## WHAT IS ASKED
Copy out the lines that have "script" in them.

## ENTRIES SHOWN
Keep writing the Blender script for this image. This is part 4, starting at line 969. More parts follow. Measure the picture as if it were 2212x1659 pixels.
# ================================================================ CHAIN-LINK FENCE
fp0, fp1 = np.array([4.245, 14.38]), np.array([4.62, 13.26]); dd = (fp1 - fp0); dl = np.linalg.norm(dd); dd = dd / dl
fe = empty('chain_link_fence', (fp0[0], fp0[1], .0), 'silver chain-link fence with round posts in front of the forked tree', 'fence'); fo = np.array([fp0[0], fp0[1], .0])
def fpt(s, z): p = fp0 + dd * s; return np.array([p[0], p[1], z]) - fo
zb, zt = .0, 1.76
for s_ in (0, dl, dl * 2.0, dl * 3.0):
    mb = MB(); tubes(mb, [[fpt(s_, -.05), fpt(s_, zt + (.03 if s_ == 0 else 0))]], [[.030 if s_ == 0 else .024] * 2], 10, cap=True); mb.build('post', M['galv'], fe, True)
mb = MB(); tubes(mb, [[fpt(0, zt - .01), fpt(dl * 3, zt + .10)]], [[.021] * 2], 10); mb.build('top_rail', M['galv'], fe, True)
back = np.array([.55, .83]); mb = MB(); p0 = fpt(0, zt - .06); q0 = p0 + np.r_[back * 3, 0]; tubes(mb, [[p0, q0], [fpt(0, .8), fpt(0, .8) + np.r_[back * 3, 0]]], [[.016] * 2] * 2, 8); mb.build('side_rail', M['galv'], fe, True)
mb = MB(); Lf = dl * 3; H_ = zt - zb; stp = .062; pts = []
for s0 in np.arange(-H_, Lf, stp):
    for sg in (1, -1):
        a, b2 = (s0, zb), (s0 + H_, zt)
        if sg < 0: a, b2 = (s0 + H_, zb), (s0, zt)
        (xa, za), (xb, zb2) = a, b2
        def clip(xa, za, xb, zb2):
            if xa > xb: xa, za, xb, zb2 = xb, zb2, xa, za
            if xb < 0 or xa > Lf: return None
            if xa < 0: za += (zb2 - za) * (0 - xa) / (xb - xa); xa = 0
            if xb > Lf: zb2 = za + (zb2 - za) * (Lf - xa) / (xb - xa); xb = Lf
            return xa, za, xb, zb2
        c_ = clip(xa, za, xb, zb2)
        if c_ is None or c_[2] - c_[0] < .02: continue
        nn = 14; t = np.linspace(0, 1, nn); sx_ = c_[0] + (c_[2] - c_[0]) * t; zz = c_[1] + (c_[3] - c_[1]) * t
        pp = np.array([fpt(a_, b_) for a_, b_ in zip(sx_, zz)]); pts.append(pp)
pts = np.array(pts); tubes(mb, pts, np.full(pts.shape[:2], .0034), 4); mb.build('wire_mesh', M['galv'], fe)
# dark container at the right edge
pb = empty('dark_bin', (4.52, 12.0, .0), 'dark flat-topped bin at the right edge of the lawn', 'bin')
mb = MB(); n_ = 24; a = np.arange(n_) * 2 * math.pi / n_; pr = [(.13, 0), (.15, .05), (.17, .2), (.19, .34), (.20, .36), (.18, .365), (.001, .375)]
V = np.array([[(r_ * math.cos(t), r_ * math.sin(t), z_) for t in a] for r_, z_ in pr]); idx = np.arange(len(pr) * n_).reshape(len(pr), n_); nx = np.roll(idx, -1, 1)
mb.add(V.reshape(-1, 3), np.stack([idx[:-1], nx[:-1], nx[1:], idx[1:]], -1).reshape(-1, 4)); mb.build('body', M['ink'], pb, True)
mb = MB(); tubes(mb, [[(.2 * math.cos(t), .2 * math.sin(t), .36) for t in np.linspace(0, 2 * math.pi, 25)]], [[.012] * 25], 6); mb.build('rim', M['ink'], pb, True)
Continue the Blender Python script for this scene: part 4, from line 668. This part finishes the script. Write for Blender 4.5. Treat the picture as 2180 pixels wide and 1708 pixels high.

## SOLUTION
Keep writing the Blender script for this image. This is part 4, starting at line 969. More parts follow. Measure the picture as if it were 2212x1659 pixels.
Continue the Blender Python script for this scene: part 4, from line 668. This part finishes the script. Write for Blender 4.5. Treat the picture as 2180 pixels wide and 1708 pixels high.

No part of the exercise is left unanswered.